Frère Henri-Dominique Lacordaire (1802-1861)
Avocat, journaliste, homme politique, prêtre et dominicain, Lacordaire fut en France le prédicateur le plus célèbre du XIXe siècle et le restaurateur de l’Ordre des Prêcheurs après la Révolution. De 1835 à 1851, il fut invité à dix reprises à prêcher les Conférences de Carême à Notre Dame de Paris.
Quand Dieu fit le cœur de l’homme, il y mît premièrement la bonté. C’est à dire cette vertu qui ne consulte pas l’intérêt, qui n’attend pas l’ordre du devoir, qui n’a pas besoin d’être sollicitée par l’attrait du beau, mais qui se penche d’autant plus vers un objet qu’il est plus pauvres plus misérable, plus abandonné, plus digne de mépris! Ce n’est ni le génie, ni la gloire, ni l’amour qui mesurent l’élévation de son âme, c’est la bonté. C’est elle qui donne à la physionomie humaine son premier et plus invincible charme ; c’est elle qui nous rapproche les uns des autres ; c’est elle qui met en communication les biens et les maux et qui est partout du ciel à la terre, la grande médiatrice des êtres.
Je crois que cette vie est un chemin, que cette lumière est une ombre, que ce monde est un prélude ; je crois que la vie c’est Dieu, que la lumière c’est Dieu, que le monde c’est Dieu.

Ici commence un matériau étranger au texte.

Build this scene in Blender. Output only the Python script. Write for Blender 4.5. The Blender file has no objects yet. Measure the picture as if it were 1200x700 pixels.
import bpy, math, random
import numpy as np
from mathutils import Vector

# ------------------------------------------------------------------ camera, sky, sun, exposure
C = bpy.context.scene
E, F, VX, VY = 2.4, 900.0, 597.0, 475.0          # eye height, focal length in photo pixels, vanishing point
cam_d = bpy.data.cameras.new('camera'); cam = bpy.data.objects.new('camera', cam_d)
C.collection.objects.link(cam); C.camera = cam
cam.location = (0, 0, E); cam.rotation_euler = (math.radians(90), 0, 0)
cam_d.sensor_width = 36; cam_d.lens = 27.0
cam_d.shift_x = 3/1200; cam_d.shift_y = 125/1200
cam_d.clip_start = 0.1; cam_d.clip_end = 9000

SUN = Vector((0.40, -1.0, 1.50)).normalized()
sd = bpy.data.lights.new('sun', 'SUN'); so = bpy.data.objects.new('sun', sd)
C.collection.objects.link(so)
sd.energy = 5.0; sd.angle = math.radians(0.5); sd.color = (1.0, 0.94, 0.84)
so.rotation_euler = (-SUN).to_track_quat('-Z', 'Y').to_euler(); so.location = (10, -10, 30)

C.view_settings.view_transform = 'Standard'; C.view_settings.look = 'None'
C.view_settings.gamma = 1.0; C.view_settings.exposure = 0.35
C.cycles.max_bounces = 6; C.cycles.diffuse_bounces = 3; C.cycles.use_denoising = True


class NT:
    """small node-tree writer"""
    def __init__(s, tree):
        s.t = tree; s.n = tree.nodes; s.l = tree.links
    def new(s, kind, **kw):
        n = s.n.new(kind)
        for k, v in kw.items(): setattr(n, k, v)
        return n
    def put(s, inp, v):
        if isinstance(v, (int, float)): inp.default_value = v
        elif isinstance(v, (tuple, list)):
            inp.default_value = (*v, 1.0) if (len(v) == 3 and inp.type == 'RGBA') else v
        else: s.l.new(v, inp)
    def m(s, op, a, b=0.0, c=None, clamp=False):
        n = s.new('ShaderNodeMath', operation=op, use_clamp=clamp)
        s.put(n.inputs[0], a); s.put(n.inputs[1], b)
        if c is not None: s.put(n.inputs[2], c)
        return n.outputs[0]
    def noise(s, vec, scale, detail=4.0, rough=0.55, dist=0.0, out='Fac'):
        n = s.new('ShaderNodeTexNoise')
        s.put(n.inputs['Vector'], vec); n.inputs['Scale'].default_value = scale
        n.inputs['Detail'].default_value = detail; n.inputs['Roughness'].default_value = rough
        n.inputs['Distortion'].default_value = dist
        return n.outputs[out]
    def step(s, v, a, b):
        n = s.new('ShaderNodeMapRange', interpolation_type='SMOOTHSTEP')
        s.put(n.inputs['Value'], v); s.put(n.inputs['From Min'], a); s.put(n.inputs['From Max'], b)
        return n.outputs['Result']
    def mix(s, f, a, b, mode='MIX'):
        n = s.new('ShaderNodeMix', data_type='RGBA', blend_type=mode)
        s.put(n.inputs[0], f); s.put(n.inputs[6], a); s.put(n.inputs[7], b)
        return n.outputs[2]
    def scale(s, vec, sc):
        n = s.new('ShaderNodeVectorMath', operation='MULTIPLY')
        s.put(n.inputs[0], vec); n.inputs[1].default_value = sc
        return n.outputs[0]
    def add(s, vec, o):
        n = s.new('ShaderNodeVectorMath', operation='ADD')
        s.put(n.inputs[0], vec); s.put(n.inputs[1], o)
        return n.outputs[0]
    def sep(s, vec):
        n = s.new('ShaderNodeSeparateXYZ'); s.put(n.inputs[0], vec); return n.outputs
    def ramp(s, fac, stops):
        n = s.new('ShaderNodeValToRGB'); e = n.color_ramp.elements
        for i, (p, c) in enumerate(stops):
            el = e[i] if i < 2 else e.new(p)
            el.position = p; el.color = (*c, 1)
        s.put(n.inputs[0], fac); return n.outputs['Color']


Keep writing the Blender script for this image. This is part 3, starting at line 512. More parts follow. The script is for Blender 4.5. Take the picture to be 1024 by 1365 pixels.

Et je crois de toute mon âme, au prix de mon sang s’il le faut, je crois que Dieu nous a créés pour vivre de Lui, pour nous éclairer de lui, pour trouver en lui la substance dont tout ce que nous voyons n’est qu’une image incapable et douloureuse. C’est ma foi, c’est celle que je vous annonce, et pour la combattre, il faut la prendre telle qu’elle est, et non pas telle que vous la faites dans les injustices et les découragements de votre esprit.
Dieu n’a pas créé des individus isolés, ni même des mondes, il a créé un monde unique où tous les êtres s’enchaînent par des rapports de dépendance et de services mutuels, et dont un seul ne peut être retranché sans que tous les autres ne souffrent de ce retranchement.
Vous pouvez vous plaindre de la vie, et ne pas estimer qu’elle soit un si grand don. Mais sachez-le, la vie dont vous vous plaignez, ce n’est pas celle que Dieu vous a faite, c’est la vie que vous vous faites à vous mêmes. Vous en avez retranché Dieu, et vous vous étonnez qu’elle ne soit plus rien. Vous avez produit le vide dans votre âme, et vous vous étonnez que l’infini vous manque. Vous avez couru après toutes les misères et vous vous étonnez de n’être plus que doutes, ténèbres, amertume, affliction. Ah! Revenez, revenez à la vie, reprenez vos droits dans la création par le courage de la foi, par la sainteté de l’espérance, par la divinité de l’amour, et alors, reportés à votre place et à votre gloire dans les harmonies universelles, vous redirez avec tous les mondes le témoignage que Dieu s’est rendu à lui même après qu’il eut achevé son œuvre : Dieu vit tout ce qu’il avait fait, et tout était bon. Gn 1,51
Source : Henri Lacordaire. De la création du monde par Dieu – 47e conférence de carême à Notre Dame de Paris – 1848.